Some of the normally politically conservative signatories had already sold out on the immigration issue — including the Southern Baptist Convention, the National Association of Evangelicals, World Relief, and Liberty Counsel. These sellouts have now hoodwinked a lot of evangelical names that one might suspect would hesitate to sign up for a cause that puts them so far out of step with most of their supporters — especially because the Bible leaves the immigration policy particulars of nation-states to prudential judgment and the plainer principles of Scripture would lead the discerning Christian to err on the side of caution, where officially obligating their fellow citizens with the costs and burdens of foreign lawbreakers is concerned.

What are they shills for? Sojourners president Jim Wallis hinted at it to USA Today: "Big things don't change in Washington first. Big things change in Washington last." Hence, the PR campaign involves "person-to-person outreach and media buys in Colorado and Florida". There are church-based propaganda initiatives camouflaged as workshops and "Bible studies". For example, one church is holding a six-week event that will cover:

  • The History of Immigration in the United States

  • Immigration in NC - Understanding our Newest Immigrant Neighbors

  • Developing Your Moral Voice in Immigration and Diversity

  • Stranger to Neighbor Storytelling Workshop

  • Understanding Secure Communities and the DREAM Act

  • Strategies for Voicing Your Value and Taking Action


These initiatives are pushing "a path to citizenship" for the illegal-alien population. But EIT is doing so using the most manipulatory methods of modern poll-tested messaging. This scheme derives from a word-twisting tutorial memo from the self-proclaimed "centrist" D.C. group, Third Way. But Third Way is hardly in the political center. It's personnel come steeped by such political "moderates" as Al Gore, Andrew Cuomo, Chuck Schumer, and Hillary Clinton.

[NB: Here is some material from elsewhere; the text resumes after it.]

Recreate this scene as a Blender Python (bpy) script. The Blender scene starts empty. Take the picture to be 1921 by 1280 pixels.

The wording of EIT's "principles" amounts to a rhetorical Rorshach test — vague enough to mean whatever you want it to mean. In other words, the EIT "principles" are intended to deceive.

Now knowing that EIT's "principles" actually amount to manipulatory tactics (some might use the term propagandistic), here is how they read:

  1. Respects the God-given dignity of every person


  2. Protects the unity of the immediate family


  3. Respects the rule of law


  4. Guarantees secure national borders


  5. Ensures fairness to taxpayers


  6. Establishes a path toward legal status and/or citizenship for those who qualify and who wish to become permanent residents


The truth, though, is that what the six EIT criteria say isn't what they mean. They mean everything — and nothing — by design.

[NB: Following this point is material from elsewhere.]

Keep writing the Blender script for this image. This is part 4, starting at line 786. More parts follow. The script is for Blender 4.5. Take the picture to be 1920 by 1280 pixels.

Who are some of the new amnesty advocates now party to this ruse? Focus on the Family. Prison Fellowship. Regent University. The editor of Christianity Today magazine. Rev. Max Lucado. Their signing onto EIT indicates that a number of those for whom many of us may have had respect lack discernment and wisdom. They misunderstand fundamental biblical principles that relate to the public square, particularly matters of public policy (the area of society to which I have been called).

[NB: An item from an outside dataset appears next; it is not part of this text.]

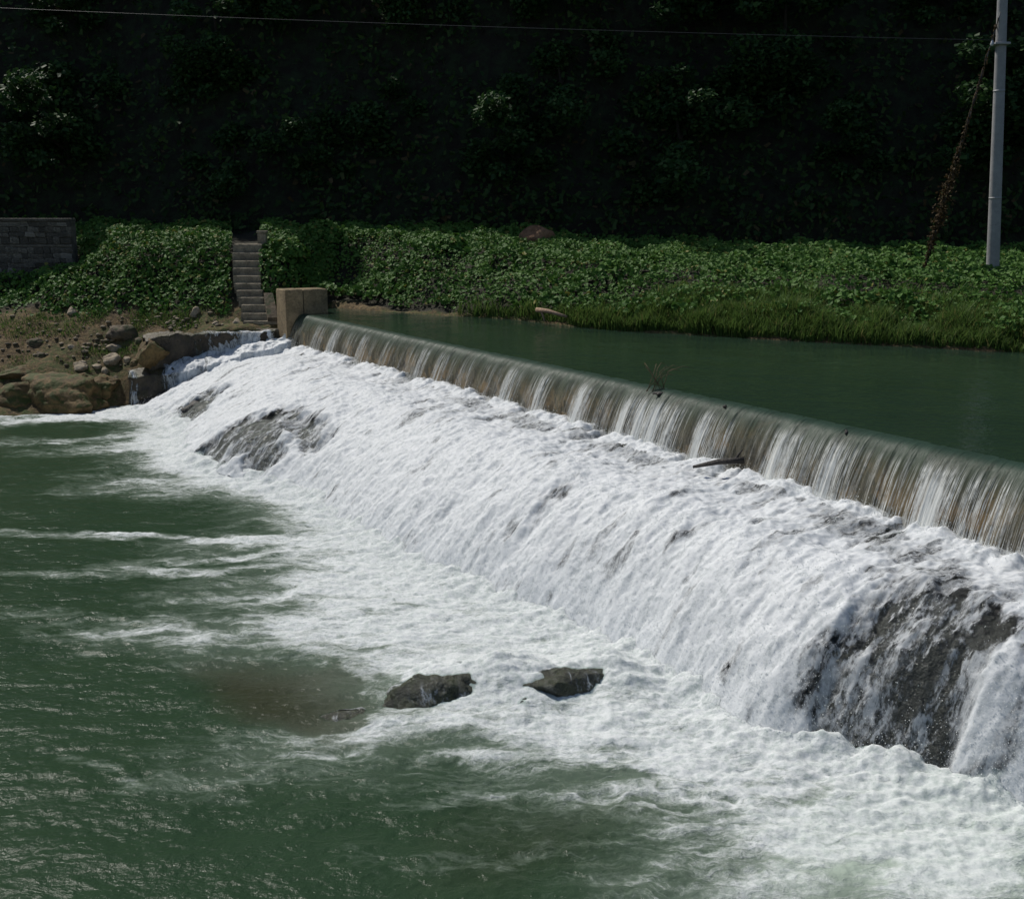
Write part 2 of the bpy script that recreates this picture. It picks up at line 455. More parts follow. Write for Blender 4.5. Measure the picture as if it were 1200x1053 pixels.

While some of their hearts might be in the right place, their heads sure aren't. Such a bone-headed move as this undermines any confidence one might have had in the signatories' ability to love the Lord with all their minds or to apply the "sound mind" principle (see II Timothy 1:7). There's also the fact that this PR blitz is little more than a dog-and-pony show, with the new signatories (coming out of more traditional evangelical circles) the willing dogs and ponies to NIF, the ringmaster.

That is, these people and entities are obtuse enough to allow themselves to be pawns — pawns of Soros-backed people and organizations who share nothing of and are hostile toward their core beliefs. Making common cause "strange bedfellows" for practical political reasons is one thing; giving your faith-based imprimatur and willfully risking to mislead one's fellow believers is quite another.